## AVAILABLE DATA
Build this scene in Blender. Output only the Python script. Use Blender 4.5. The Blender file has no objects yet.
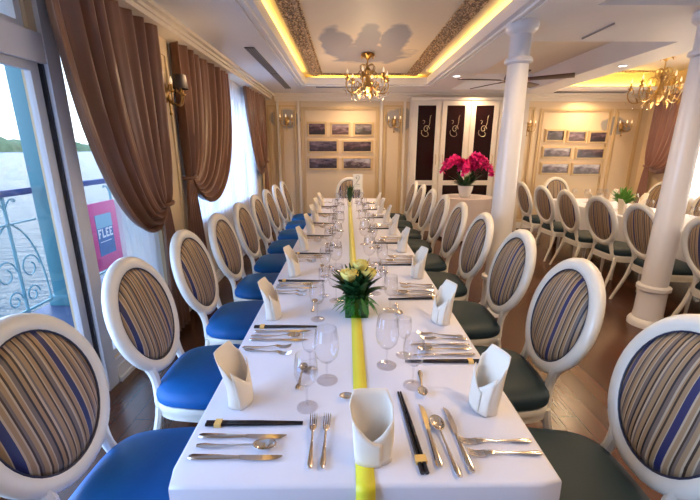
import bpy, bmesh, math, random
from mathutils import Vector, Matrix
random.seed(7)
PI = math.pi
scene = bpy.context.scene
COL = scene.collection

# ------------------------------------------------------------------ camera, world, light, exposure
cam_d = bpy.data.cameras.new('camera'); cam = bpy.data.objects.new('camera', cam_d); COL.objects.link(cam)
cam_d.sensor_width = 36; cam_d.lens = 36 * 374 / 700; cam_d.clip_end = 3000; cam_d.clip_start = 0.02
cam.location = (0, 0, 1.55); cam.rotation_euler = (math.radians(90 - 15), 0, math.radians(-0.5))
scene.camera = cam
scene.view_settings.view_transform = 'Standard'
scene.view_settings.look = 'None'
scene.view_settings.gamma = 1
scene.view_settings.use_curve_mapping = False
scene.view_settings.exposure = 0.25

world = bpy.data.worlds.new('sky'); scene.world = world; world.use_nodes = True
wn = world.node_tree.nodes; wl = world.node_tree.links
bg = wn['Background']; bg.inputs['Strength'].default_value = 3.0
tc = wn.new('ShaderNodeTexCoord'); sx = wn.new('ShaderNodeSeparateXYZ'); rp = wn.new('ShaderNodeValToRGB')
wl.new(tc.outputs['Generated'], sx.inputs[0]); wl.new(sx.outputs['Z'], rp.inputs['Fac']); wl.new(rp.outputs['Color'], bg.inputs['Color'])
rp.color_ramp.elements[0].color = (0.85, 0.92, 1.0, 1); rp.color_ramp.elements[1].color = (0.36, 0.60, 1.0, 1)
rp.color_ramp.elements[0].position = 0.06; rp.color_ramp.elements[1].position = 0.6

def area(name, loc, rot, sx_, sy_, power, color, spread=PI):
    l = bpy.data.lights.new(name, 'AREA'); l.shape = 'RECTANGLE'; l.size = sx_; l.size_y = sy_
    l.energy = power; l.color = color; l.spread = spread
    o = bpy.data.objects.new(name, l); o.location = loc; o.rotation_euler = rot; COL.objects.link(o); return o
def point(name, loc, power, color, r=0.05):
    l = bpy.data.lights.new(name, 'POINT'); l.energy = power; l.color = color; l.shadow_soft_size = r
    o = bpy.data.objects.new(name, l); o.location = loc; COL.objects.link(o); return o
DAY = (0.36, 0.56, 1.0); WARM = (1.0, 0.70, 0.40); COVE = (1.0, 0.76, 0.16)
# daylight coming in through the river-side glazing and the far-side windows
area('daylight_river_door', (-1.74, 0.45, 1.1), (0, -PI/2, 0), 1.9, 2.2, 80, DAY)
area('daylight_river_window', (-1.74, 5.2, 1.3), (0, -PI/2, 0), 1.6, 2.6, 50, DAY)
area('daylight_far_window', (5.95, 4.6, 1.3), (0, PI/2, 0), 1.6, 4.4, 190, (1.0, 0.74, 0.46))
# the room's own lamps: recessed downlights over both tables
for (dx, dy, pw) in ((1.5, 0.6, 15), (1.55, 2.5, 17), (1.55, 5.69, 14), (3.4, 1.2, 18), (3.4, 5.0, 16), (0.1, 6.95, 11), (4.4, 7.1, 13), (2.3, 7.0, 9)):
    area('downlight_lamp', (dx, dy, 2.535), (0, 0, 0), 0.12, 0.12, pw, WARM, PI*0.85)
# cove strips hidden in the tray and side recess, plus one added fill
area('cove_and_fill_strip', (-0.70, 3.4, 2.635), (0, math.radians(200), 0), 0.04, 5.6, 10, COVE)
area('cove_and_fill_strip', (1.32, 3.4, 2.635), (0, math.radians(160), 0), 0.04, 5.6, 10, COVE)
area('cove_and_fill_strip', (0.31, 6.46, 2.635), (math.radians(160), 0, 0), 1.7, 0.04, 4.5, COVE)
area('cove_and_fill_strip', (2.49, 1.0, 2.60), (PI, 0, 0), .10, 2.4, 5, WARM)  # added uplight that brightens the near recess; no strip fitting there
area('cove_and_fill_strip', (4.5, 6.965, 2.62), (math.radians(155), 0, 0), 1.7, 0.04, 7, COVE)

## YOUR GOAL
The data above should be repeated exactly, minus any pictures.

## SOLUTION FOR THIS EXERCISE
Build this scene in Blender. Output only the Python script. Use Blender 4.5. The Blender file has no objects yet.
import bpy, bmesh, math, random
from mathutils import Vector, Matrix
random.seed(7)
PI = math.pi
scene = bpy.context.scene
COL = scene.collection

# ------------------------------------------------------------------ camera, world, light, exposure
cam_d = bpy.data.cameras.new('camera'); cam = bpy.data.objects.new('camera', cam_d); COL.objects.link(cam)
cam_d.sensor_width = 36; cam_d.lens = 36 * 374 / 700; cam_d.clip_end = 3000; cam_d.clip_start = 0.02
cam.location = (0, 0, 1.55); cam.rotation_euler = (math.radians(90 - 15), 0, math.radians(-0.5))
scene.camera = cam
scene.view_settings.view_transform = 'Standard'
scene.view_settings.look = 'None'
scene.view_settings.gamma = 1
scene.view_settings.use_curve_mapping = False
scene.view_settings.exposure = 0.25

world = bpy.data.worlds.new('sky'); scene.world = world; world.use_nodes = True
wn = world.node_tree.nodes; wl = world.node_tree.links
bg = wn['Background']; bg.inputs['Strength'].default_value = 3.0
tc = wn.new('ShaderNodeTexCoord'); sx = wn.new('ShaderNodeSeparateXYZ'); rp = wn.new('ShaderNodeValToRGB')
wl.new(tc.outputs['Generated'], sx.inputs[0]); wl.new(sx.outputs['Z'], rp.inputs['Fac']); wl.new(rp.outputs['Color'], bg.inputs['Color'])
rp.color_ramp.elements[0].color = (0.85, 0.92, 1.0, 1); rp.color_ramp.elements[1].color = (0.36, 0.60, 1.0, 1)
rp.color_ramp.elements[0].position = 0.06; rp.color_ramp.elements[1].position = 0.6

def area(name, loc, rot, sx_, sy_, power, color, spread=PI):
    l = bpy.data.lights.new(name, 'AREA'); l.shape = 'RECTANGLE'; l.size = sx_; l.size_y = sy_
    l.energy = power; l.color = color; l.spread = spread
    o = bpy.data.objects.new(name, l); o.location = loc; o.rotation_euler = rot; COL.objects.link(o); return o
def point(name, loc, power, color, r=0.05):
    l = bpy.data.lights.new(name, 'POINT'); l.energy = power; l.color = color; l.shadow_soft_size = r
    o = bpy.data.objects.new(name, l); o.location = loc; COL.objects.link(o); return o
DAY = (0.36, 0.56, 1.0); WARM = (1.0, 0.70, 0.40); COVE = (1.0, 0.76, 0.16)
# daylight coming in through the river-side glazing and the far-side windows
area('daylight_river_door', (-1.74, 0.45, 1.1), (0, -PI/2, 0), 1.9, 2.2, 80, DAY)
area('daylight_river_window', (-1.74, 5.2, 1.3), (0, -PI/2, 0), 1.6, 2.6, 50, DAY)
area('daylight_far_window', (5.95, 4.6, 1.3), (0, PI/2, 0), 1.6, 4.4, 190, (1.0, 0.74, 0.46))
# the room's own lamps: recessed downlights over both tables
for (dx, dy, pw) in ((1.5, 0.6, 15), (1.55, 2.5, 17), (1.55, 5.69, 14), (3.4, 1.2, 18), (3.4, 5.0, 16), (0.1, 6.95, 11), (4.4, 7.1, 13), (2.3, 7.0, 9)):
    area('downlight_lamp', (dx, dy, 2.535), (0, 0, 0), 0.12, 0.12, pw, WARM, PI*0.85)
# cove strips hidden in the tray and side recess, plus one added fill
area('cove_and_fill_strip', (-0.70, 3.4, 2.635), (0, math.radians(200), 0), 0.04, 5.6, 10, COVE)
area('cove_and_fill_strip', (1.32, 3.4, 2.635), (0, math.radians(160), 0), 0.04, 5.6, 10, COVE)
area('cove_and_fill_strip', (0.31, 6.46, 2.635), (math.radians(160), 0, 0), 1.7, 0.04, 4.5, COVE)
area('cove_and_fill_strip', (2.49, 1.0, 2.60), (PI, 0, 0), .10, 2.4, 5, WARM)  # added uplight that brightens the near recess; no strip fitting there
area('cove_and_fill_strip', (4.5, 6.965, 2.62), (math.radians(155), 0, 0), 1.7, 0.04, 7, COVE)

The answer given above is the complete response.